▶ **Written task**
Repeat, exactly and completely, the material that follows. Omit the pictures.

▶ **Data**

----

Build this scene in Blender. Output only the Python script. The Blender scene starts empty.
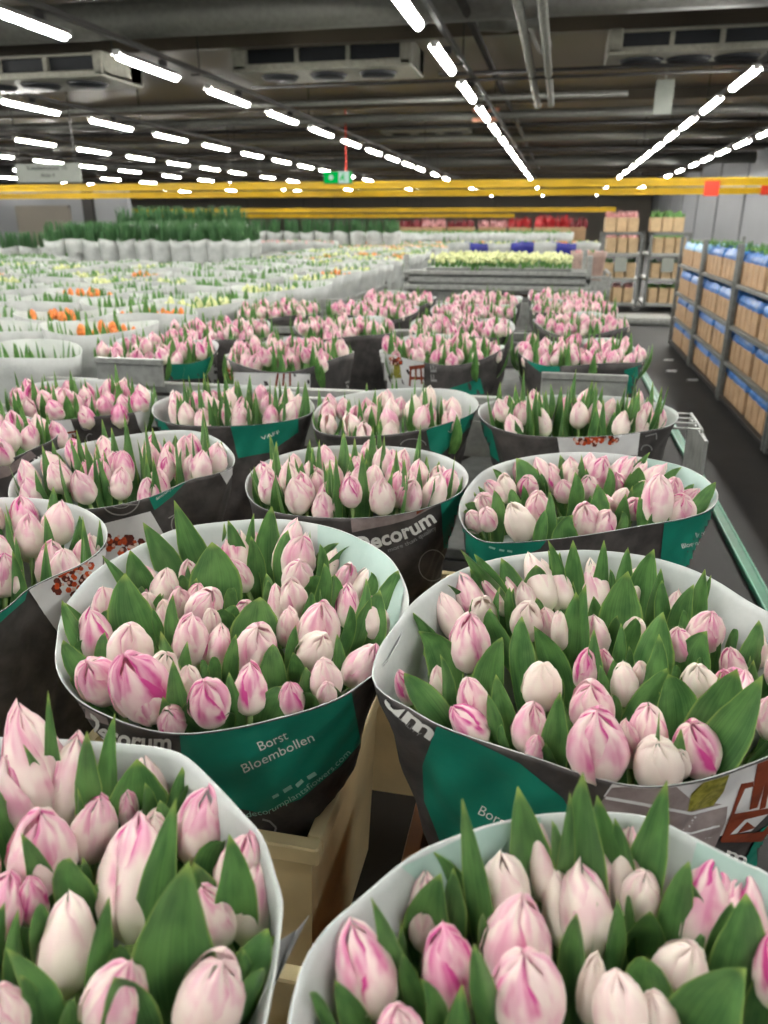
import bpy, bmesh, math, random
from mathutils import Vector, Matrix, Quaternion
from mathutils.bvhtree import BVHTree
random.seed(11)
R = random.random
U = random.uniform
C = bpy.context.scene.collection
# ------------------------------------------------------------------ camera geometry
CAMZ = 1.6
AX = Vector((.9773, -.0747, -.1981)); AY = Vector((.2117, .3448, .9144)); AZ = Vector((0, .9357, -.3529))
F = 769.0
CAM = Vector((0, 0, CAMZ))
def ray(px, py):
    c = Vector((px - 384, 512 - py, F))
    return Vector((c.dot(AX), c.dot(AY), c.dot(AZ)))
def P(px, py, drop):            # point of the place seen at px,py lying `drop` below the eye
    d = ray(px, py); t = -drop / d.z
    return CAM + d * t
def PY(px, py, y):              # same, at distance y down the hall
    d = ray(px, py); return CAM + d * (y / d.y)
def PX(px, py, x):
    d = ray(px, py); return CAM + d * (x / d.x)
def depth(p):
    v = p - CAM
    return (v.x * AX.z + v.y * AY.z + v.z * AZ.z)
def mpp(p):                     # metres per pixel at p
    return depth(p) / F

# ------------------------------------------------------------------ helpers
ORD = ['first', 'second', 'third', 'fourth', 'fifth', 'sixth', 'seventh', 'eighth', 'ninth', 'tenth', 'eleventh', 'twelfth', 'thirteenth',
       'fourteenth', 'fifteenth', 'sixteenth', 'seventeenth', 'eighteenth', 'nineteenth', 'twentieth', 'twenty-first', 'twenty-second',
       'twenty-third', 'twenty-fourth', 'twenty-fifth', 'twenty-sixth', 'twenty-seventh', 'twenty-eighth', 'twenty-ninth', 'thirtieth']
def od(i): return ORD[i] if i < len(ORD) else 'far'
def tag(o, label=None, cat=None, group=None, kind=None):
    if label: o['label'] = label
    if cat: o['category'] = cat
    if group: o['group'] = group
    if kind: o['kind'] = kind
    return o
def empty(name, loc):
    o = bpy.data.objects.new(name, None); o.empty_display_size = .02; o.location = loc; C.objects.link(o); return o
def mesh(name, vs, fs, mats, parent=None, off=None, smooth=False, mi=None, uvs=None, pk=None, r2=None):
    me = bpy.data.meshes.new(name)
    if parent is not None and off is None: off = Vector(parent.matrix_basis.translation)
    if off is not None: vs = [(v[0] - off[0], v[1] - off[1], v[2] - off[2]) for v in vs]
    me.from_pydata([tuple(v) for v in vs], [], fs)
    if not isinstance(mats, (list, tuple)): mats = [mats]
    for m in mats: me.materials.append(m)
    if mi: me.polygons.foreach_set('material_index', mi)
    if smooth: me.polygons.foreach_set('use_smooth', [True] * len(me.polygons))
    if uvs:
        l = me.uv_layers.new(name='UVMap')
        for i, lp in enumerate(me.loops): l.data[i].uv = uvs[lp.vertex_index]
    if r2:
        l = me.uv_layers.new(name='R2')
        for i, lp in enumerate(me.loops): l.data[i].uv = r2[lp.vertex_index]
    if pk:
        a = me.attributes.new('pk', 'FLOAT', 'POINT'); a.data.foreach_set('value', pk)
    o = bpy.data.objects.new(name, me); C.objects.link(o)
    if parent is not None: o.parent = parent
    return o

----

▶ **The response**
Build this scene in Blender. Output only the Python script. The Blender scene starts empty.
import bpy, bmesh, math, random
from mathutils import Vector, Matrix, Quaternion
from mathutils.bvhtree import BVHTree
random.seed(11)
R = random.random
U = random.uniform
C = bpy.context.scene.collection
# ------------------------------------------------------------------ camera geometry
CAMZ = 1.6
AX = Vector((.9773, -.0747, -.1981)); AY = Vector((.2117, .3448, .9144)); AZ = Vector((0, .9357, -.3529))
F = 769.0
CAM = Vector((0, 0, CAMZ))
def ray(px, py):
    c = Vector((px - 384, 512 - py, F))
    return Vector((c.dot(AX), c.dot(AY), c.dot(AZ)))
def P(px, py, drop):            # point of the place seen at px,py lying `drop` below the eye
    d = ray(px, py); t = -drop / d.z
    return CAM + d * t
def PY(px, py, y):              # same, at distance y down the hall
    d = ray(px, py); return CAM + d * (y / d.y)
def PX(px, py, x):
    d = ray(px, py); return CAM + d * (x / d.x)
def depth(p):
    v = p - CAM
    return (v.x * AX.z + v.y * AY.z + v.z * AZ.z)
def mpp(p):                     # metres per pixel at p
    return depth(p) / F

# ------------------------------------------------------------------ helpers
ORD = ['first', 'second', 'third', 'fourth', 'fifth', 'sixth', 'seventh', 'eighth', 'ninth', 'tenth', 'eleventh', 'twelfth', 'thirteenth',
       'fourteenth', 'fifteenth', 'sixteenth', 'seventeenth', 'eighteenth', 'nineteenth', 'twentieth', 'twenty-first', 'twenty-second',
       'twenty-third', 'twenty-fourth', 'twenty-fifth', 'twenty-sixth', 'twenty-seventh', 'twenty-eighth', 'twenty-ninth', 'thirtieth']
def od(i): return ORD[i] if i < len(ORD) else 'far'
def tag(o, label=None, cat=None, group=None, kind=None):
    if label: o['label'] = label
    if cat: o['category'] = cat
    if group: o['group'] = group
    if kind: o['kind'] = kind
    return o
def empty(name, loc):
    o = bpy.data.objects.new(name, None); o.empty_display_size = .02; o.location = loc; C.objects.link(o); return o
def mesh(name, vs, fs, mats, parent=None, off=None, smooth=False, mi=None, uvs=None, pk=None, r2=None):
    me = bpy.data.meshes.new(name)
    if parent is not None and off is None: off = Vector(parent.matrix_basis.translation)
    if off is not None: vs = [(v[0] - off[0], v[1] - off[1], v[2] - off[2]) for v in vs]
    me.from_pydata([tuple(v) for v in vs], [], fs)
    if not isinstance(mats, (list, tuple)): mats = [mats]
    for m in mats: me.materials.append(m)
    if mi: me.polygons.foreach_set('material_index', mi)
    if smooth: me.polygons.foreach_set('use_smooth', [True] * len(me.polygons))
    if uvs:
        l = me.uv_layers.new(name='UVMap')
        for i, lp in enumerate(me.loops): l.data[i].uv = uvs[lp.vertex_index]
    if r2:
        l = me.uv_layers.new(name='R2')
        for i, lp in enumerate(me.loops): l.data[i].uv = r2[lp.vertex_index]
    if pk:
        a = me.attributes.new('pk', 'FLOAT', 'POINT'); a.data.foreach_set('value', pk)
    o = bpy.data.objects.new(name, me); C.objects.link(o)
    if parent is not None: o.parent = parent
    return o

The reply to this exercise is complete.